Optimisation of a corrugation-pitch-modulated DFB laser structure with inhomogeneous coupling coefficient for stable single longitudinal mode operation

Abstract

This paper shows that a suitable design of a corrugation-pitch-modulated (CPM) distributed-coupling-coefficient (DCC) distributed feedback (DFB) laser structure can strongly improve the mode selectivity $(\mathfrak{G})$ and the flatness $(\mathfrak{F})$ of DFB laser structures in order to ensure the required criteria for single longitudinal mode operation ( $\mathfrak{G}$ ≥ 0.25 and $\mathfrak{F}$ ≤ 0.05), through an extended range of current injection. It is shown that a symmetric structure should be used in order to accomplish the requirements imposed by the modern optical communication systems. Photon and carrier rate equations have been used in order to evaluate the performance of the proposed laser structure in the above-threshold regime.
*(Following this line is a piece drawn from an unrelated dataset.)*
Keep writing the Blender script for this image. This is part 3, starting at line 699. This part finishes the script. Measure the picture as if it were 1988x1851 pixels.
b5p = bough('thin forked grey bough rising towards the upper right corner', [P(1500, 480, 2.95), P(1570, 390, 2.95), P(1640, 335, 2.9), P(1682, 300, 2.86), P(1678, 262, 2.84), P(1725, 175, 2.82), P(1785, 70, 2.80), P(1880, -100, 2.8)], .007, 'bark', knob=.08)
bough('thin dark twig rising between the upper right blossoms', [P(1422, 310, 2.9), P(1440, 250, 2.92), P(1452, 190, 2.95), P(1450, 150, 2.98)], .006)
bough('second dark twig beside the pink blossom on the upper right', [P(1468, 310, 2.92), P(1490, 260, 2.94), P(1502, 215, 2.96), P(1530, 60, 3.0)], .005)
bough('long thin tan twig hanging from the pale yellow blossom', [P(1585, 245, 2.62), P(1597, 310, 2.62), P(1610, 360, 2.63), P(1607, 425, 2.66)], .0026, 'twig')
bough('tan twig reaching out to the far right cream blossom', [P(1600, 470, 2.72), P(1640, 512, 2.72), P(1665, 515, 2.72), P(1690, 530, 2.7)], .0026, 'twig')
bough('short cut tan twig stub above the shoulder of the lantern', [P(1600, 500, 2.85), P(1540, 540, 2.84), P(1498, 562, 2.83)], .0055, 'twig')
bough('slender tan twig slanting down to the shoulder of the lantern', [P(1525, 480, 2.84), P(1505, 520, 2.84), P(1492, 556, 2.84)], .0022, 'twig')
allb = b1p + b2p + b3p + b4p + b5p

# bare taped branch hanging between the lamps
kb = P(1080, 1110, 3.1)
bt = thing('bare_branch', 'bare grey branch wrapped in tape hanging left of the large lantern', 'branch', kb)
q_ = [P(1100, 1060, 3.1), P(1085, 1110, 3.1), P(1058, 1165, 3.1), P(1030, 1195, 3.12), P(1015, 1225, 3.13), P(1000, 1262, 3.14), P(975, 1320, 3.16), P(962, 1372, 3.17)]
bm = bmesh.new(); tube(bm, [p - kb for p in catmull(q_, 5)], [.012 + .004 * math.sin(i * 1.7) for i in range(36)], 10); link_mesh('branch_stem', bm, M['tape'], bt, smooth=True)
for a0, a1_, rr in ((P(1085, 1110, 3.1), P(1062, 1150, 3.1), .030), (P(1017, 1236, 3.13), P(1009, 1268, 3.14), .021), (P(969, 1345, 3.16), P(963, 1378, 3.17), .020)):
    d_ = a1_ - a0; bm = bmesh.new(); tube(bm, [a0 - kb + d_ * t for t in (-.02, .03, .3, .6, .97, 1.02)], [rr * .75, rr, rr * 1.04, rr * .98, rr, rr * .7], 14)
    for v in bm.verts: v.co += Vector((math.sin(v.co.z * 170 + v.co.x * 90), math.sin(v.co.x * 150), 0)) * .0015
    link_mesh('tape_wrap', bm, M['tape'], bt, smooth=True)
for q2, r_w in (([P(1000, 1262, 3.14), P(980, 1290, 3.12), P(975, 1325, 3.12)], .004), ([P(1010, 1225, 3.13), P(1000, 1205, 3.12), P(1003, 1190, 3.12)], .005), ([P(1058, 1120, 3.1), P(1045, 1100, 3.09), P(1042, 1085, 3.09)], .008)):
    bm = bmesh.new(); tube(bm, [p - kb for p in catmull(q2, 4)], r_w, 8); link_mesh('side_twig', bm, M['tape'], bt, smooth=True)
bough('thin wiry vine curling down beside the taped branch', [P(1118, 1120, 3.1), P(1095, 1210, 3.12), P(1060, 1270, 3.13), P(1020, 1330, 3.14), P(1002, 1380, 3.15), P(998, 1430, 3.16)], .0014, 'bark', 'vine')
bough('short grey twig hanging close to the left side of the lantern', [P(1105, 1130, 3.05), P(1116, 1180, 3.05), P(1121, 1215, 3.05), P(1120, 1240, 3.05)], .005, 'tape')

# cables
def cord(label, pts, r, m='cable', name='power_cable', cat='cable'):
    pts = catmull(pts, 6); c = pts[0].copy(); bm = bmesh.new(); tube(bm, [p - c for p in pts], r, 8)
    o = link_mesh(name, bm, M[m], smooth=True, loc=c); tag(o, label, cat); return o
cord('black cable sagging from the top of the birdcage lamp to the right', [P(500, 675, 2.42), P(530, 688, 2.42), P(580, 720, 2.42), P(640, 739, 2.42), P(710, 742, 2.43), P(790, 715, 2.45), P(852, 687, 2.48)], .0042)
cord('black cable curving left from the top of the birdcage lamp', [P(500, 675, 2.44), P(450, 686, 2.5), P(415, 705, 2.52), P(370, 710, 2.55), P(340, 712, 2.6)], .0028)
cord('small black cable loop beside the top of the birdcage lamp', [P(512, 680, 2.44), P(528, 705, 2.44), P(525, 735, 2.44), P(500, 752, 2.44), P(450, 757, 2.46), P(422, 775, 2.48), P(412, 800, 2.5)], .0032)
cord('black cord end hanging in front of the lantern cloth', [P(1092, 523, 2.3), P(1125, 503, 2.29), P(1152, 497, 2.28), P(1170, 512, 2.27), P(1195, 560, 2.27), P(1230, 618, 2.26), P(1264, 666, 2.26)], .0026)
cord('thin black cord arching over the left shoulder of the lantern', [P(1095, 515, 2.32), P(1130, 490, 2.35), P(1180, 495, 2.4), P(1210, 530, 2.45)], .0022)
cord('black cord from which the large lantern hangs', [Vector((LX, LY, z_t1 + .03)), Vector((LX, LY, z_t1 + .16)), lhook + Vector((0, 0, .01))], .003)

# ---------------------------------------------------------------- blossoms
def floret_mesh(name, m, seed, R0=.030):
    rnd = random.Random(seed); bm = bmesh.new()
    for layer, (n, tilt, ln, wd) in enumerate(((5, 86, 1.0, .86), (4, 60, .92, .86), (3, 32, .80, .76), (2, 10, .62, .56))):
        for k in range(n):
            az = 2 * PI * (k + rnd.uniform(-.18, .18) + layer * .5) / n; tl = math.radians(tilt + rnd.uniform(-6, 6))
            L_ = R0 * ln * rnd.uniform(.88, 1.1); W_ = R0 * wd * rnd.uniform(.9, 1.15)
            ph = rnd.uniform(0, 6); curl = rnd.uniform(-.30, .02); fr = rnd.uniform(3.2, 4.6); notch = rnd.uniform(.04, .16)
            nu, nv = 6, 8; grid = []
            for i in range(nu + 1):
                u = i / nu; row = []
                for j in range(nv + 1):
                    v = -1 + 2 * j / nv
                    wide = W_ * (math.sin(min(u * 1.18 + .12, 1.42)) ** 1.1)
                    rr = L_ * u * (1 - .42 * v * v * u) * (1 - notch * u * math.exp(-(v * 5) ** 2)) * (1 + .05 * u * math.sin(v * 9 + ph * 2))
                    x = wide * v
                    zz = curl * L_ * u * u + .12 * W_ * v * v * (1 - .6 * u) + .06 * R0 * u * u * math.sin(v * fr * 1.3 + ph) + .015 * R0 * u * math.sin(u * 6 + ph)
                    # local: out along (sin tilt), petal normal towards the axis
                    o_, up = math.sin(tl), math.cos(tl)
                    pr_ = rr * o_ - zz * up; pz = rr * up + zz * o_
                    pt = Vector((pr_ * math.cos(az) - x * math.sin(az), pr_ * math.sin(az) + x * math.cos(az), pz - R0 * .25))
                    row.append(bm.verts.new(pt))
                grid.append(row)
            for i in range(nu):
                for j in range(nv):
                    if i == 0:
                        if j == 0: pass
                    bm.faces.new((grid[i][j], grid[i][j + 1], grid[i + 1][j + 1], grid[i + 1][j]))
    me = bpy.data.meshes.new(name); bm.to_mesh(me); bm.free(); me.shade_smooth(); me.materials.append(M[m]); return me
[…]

The variations of $\mathfrak{G}$ , $\mathfrak{F}$ , the lasing wavelength, the emitted power ( P ) and the side-mode-suppression-ratio (SMSR) with the current injection ( I ) have been evaluated. For I = 5 I th , where I th is the laser threshold current, substantial improvements in $\mathfrak{G}$ ( 3.8 times better), in $\mathfrak{F}$ ( 2 times better), in P (15% higher) and in the SMSR (about 3.4 dB higher) are achieved in the proposed CPM-DCC-DFB laser when compared to an optimised CPM-DCC-DFB laser referred elsewhere. The improvements are even better when compared to the standard QWS-DFB laser.